Sun Fun Rain Pain

I am too much in the middle. The space between happy/fulfilled and sad/angry/bitter/hungry. There is no art in the middle. I need to choose which direction to go. I'm not much good in the middle. Mediocrity lies in the middle. Work me hard, or not at all. Put me in despair, or bliss. How many great artists weren't hungry? Okay, except for Haydyn (or was it Handel? I always forget). That's the thing about Seattle weather, it's usually grey, somewhere in the middle. I'd rather have pouring rain or bright sunshine. Blah. I currently have several directions I could follow to induce some self-hatred or disgust or bitterness. I just haven't had the gall to lock myself up with those demons. I skirt along the cliffs everyday, though. Like a scarecrow dancing around a log fire.
Tori Amos has a new album coming out, Strange Little Girls. She released some very low bit-rate versions of one of the songs, I Don't Like Mondays (listen in RealAudio or Windows Media), and it's nice. One of the more unique concert experiences these days is hearing just Tori and a grand piano, and she's returning to that for her upcoming tour. Tori inspires very respectful, adoring fans. It's an odd, peaceful experience.
The Standard is dead. I could do without the magazine, but too bad Media Grok will go down with it.
Interested in fiction? B.J. Myers wrote a long essay in the July/August 2001 issue of the Atlantic Monthly titled "A Reader's Manifesto: An attack on the growing pretentiousness of American literary prose." Unfortunately the article is not reprinted on the website, but I found it thought-provoking and suggest you pick it up if you have an interest in contemporary fiction. Among the others Myers criticizes are Paul Auster, Don DeLillo, David Guterson, Cormac McCarthy, and Annie Proulx. If you can't find the article, there is an interesting synposis and reaction to the article in of the essay in Salon in the Books section.
I agree with Myers that plenty of work by the folks above would not go down in history as classic, but I do enjoy some of the sentences they've spun, especially McCarthy. Proulx I haven't read, Guterson is nothing great, and DeLillo can be somewhat dry, but I loved All the Pretty Horses. The opening chapter of Underworld is brilliant. The rest is somewhat dull. I would agree with Myers that not many contemporary writers are the equal of writers from our past like Faulkner, Proust, Nabokov. And that good fiction need not be dull. And that winning a contemporary book award, like the National Book Award or the Booker Prize or the PEN/Faulkner is not guarantee of quality.
Still, Myers is right, much of modern fiction bores. That's why I keep returning to short fiction, where I don't think you make any tradeoffs between the quality of the prose and enjoyable storytelling. For longer works, instead of novels, try non-fiction, which may lack elegant or breathtaking prose, but whose stories amaze you simply because they're true. I'm reading The Informant, and it keeps me up late at night, not because it's great writing (it's solid, straightforward reporting), but because the story is so unbelievable.
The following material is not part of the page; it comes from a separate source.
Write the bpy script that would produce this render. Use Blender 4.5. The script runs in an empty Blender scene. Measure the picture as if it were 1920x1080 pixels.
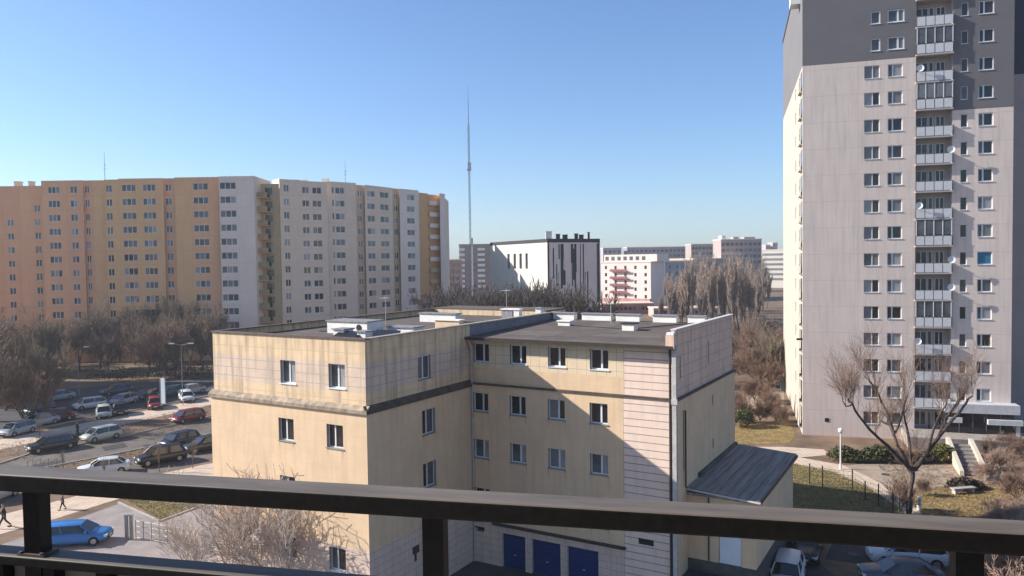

If you want to just enjoy some good storytelling and some quality prose I suggest anything by Tobias Wolff. I list some of his works on my reading page.
I find books on tape amazing, thought it maybe because I've never really listened to one. How do they finish reading such long books in only a few cassette tapes? I must have a distorted sense of how long it takes to read some of these books, or they're reading significantly condensed versions of these stories.
I finally had some time this weekend to scan and post some more of my photos from Spain and Portugal. Some of them came out alright, though clearly a few times I got burned by forgetting to bring 400 speed print film for my Leica, or getting caught with slide film in my Nikon when I needed my Leica. From now on, I think the Leica will always have 400 speed print film. By the way, my Leica is pretty old school, and doesn't have much in the way of fancy features, like a zoom lens, etc. But it takes great shots, and I have a thing for old school mechanical and electronic devices.
I've decided I'm going to get a library card. So I can check out books like this one about mosquitoes and learn all the interesting facts it has to tell and then return it. My Visa needs a vacation from Amazon.